Can you overcomplicate the eval process? Sure.

  “I’ve seen eval sheets that have 12 different things, but can he put his foot in the ground, get vertical and can he see things? Most teams have become zone teams, so to see and react quickly and with speed. Catching the ball is a bonus and if he’s little, he better be able to. If a big guy can't, I can discount him as a big back -- a bruiser, but maybe not an every down guy.”  

Then finally, what about level of competition? There are kids at all levels putting up big stats. There are some kids, a good example being current top back Damien Harris, who don’t play great competition, but do everything they can against who they’re up against. So does that come into play?

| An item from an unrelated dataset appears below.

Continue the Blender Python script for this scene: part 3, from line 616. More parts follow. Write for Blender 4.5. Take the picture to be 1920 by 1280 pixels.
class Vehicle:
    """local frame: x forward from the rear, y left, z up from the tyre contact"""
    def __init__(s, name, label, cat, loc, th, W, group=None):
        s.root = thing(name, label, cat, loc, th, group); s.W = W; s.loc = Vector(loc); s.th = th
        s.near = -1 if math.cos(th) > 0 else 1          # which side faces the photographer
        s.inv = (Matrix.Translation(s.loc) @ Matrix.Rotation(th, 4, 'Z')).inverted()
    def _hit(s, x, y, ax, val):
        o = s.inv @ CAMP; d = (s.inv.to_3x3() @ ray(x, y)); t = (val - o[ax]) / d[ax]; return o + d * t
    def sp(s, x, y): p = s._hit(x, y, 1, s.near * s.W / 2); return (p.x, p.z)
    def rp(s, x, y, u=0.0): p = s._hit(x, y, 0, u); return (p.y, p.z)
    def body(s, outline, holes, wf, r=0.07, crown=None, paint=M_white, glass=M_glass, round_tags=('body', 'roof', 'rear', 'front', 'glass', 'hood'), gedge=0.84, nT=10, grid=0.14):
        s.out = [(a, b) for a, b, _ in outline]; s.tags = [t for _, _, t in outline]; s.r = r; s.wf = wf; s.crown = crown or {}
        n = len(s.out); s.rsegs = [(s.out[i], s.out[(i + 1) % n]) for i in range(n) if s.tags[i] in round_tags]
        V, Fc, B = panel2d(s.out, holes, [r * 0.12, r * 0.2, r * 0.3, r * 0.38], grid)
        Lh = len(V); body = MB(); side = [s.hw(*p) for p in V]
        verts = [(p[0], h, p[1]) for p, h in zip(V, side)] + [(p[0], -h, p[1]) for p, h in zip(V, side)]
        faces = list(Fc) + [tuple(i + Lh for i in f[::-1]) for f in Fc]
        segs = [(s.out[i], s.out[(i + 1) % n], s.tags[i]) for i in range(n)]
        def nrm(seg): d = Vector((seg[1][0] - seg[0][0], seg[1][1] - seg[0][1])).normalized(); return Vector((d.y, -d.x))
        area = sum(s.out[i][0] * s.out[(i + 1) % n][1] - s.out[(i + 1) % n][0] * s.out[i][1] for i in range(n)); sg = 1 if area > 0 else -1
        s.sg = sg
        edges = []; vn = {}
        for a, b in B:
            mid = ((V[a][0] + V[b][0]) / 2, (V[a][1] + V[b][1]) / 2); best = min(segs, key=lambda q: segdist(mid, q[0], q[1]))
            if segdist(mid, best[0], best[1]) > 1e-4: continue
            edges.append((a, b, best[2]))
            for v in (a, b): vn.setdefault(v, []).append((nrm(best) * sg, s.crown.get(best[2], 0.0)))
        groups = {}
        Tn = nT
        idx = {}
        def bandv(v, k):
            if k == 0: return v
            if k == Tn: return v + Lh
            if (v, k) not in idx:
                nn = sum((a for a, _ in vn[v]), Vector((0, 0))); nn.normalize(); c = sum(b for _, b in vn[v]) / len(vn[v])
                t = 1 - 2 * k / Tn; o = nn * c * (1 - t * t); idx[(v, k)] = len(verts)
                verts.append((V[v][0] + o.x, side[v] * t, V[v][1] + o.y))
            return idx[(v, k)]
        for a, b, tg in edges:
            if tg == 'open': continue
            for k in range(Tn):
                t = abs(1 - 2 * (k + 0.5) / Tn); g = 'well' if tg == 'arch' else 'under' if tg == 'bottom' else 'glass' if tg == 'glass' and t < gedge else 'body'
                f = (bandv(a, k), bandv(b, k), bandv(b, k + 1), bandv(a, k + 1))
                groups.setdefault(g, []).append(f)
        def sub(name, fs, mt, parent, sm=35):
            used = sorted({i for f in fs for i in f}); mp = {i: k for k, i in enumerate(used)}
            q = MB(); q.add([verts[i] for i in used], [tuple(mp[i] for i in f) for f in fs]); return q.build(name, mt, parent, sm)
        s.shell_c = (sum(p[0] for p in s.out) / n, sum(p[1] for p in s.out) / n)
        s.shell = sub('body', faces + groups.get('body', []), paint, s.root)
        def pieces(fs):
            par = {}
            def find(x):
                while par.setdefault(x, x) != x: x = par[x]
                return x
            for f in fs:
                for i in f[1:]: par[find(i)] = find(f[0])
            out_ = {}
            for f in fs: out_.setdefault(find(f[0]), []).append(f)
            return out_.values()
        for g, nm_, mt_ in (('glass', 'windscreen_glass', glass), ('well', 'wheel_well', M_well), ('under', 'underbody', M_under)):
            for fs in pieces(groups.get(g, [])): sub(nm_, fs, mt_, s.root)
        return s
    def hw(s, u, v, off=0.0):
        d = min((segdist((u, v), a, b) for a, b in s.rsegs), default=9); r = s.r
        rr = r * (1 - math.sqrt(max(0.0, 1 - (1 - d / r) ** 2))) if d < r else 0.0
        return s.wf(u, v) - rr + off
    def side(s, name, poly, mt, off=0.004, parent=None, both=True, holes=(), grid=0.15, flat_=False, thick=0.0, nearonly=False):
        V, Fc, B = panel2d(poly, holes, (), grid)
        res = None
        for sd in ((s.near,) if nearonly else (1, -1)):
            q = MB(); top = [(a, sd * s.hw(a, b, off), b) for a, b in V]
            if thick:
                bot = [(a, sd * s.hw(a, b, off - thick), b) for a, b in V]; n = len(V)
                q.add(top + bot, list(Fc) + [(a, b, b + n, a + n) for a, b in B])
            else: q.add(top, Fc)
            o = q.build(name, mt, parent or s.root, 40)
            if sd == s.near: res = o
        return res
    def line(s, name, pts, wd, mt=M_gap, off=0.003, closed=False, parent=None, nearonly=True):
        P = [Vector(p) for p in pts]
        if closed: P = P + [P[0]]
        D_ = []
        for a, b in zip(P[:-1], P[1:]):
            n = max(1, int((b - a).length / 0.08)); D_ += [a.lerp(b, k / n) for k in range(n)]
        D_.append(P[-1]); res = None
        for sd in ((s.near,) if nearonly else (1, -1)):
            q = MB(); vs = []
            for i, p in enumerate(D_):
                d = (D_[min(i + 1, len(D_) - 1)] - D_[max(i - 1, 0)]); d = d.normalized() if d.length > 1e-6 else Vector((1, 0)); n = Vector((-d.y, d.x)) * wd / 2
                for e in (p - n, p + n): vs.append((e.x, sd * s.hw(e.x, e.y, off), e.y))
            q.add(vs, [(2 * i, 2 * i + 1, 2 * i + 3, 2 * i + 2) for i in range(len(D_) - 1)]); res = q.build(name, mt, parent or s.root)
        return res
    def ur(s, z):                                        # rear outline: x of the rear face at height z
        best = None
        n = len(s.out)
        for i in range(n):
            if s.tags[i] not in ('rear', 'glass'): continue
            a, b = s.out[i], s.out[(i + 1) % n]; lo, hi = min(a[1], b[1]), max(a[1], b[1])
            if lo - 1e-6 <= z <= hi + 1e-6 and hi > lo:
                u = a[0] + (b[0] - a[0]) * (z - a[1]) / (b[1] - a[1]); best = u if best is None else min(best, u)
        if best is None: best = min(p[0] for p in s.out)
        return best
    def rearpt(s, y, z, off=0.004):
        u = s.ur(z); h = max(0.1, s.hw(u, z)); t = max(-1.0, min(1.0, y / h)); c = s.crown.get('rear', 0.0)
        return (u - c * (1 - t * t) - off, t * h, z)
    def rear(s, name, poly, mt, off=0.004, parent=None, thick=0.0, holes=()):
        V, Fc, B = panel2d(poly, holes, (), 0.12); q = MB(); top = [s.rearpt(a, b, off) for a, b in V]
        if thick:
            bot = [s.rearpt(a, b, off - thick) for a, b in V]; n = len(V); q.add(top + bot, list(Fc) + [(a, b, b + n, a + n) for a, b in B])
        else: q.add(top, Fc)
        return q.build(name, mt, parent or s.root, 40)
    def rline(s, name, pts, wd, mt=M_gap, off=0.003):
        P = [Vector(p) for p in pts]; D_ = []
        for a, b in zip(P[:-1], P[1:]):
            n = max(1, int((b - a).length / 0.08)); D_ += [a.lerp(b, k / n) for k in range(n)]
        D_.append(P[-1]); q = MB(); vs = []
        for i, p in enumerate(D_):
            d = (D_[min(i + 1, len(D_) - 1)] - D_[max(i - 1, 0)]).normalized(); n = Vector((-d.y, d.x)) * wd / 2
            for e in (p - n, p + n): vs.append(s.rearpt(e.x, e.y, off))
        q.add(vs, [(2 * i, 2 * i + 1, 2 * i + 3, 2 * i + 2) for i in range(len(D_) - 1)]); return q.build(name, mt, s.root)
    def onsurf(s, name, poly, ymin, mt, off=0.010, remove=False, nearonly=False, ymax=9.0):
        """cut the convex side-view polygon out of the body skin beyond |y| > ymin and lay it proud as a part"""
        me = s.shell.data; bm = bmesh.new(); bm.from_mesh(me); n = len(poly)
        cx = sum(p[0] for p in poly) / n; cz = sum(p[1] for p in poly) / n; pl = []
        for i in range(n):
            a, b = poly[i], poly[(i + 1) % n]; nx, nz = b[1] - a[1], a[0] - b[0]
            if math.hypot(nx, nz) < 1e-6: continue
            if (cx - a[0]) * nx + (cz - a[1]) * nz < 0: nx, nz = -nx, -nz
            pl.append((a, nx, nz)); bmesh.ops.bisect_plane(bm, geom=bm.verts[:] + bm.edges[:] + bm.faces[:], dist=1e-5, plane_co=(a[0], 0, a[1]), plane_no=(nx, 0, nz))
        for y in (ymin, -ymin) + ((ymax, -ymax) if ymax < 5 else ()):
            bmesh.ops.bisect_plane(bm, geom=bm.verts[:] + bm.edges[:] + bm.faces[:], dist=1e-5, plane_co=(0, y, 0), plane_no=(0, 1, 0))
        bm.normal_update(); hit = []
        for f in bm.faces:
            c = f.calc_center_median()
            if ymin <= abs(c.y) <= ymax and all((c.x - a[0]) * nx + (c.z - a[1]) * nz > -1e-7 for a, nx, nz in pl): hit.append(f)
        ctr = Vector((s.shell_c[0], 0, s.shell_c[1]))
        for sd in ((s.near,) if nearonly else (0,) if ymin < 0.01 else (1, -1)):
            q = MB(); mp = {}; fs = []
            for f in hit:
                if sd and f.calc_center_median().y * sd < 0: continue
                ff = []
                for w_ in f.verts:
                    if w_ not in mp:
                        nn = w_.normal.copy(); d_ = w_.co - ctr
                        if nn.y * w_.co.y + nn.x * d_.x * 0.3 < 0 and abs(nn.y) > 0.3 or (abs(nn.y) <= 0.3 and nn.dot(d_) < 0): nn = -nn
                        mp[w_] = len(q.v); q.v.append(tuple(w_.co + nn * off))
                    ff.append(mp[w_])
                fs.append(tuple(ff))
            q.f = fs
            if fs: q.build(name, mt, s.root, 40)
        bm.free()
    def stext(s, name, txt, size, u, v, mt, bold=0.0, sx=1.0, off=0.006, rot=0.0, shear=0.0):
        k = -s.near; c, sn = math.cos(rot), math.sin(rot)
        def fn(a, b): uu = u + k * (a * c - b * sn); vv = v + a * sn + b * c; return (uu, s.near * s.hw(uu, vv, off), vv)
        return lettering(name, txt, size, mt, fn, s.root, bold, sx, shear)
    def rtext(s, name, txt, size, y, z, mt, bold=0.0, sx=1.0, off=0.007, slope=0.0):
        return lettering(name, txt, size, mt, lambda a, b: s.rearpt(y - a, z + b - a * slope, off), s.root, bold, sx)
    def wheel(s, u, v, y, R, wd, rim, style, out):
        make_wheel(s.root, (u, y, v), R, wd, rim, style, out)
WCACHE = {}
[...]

  “Honestly my thought is, the lesser the competition, the more you have to dominate. I look at it like this: if a kid runs for 3,000 yards in D6 and there was never a kid who runs for that in that division, that kid's special. You have to dominate no matter what so if a kid's good, a kid's good in my opinion. If a kid’s dominating like no one’s ever dominated at that level, he’s probably a special player. That’s the running back position. To me, it’s all the same.”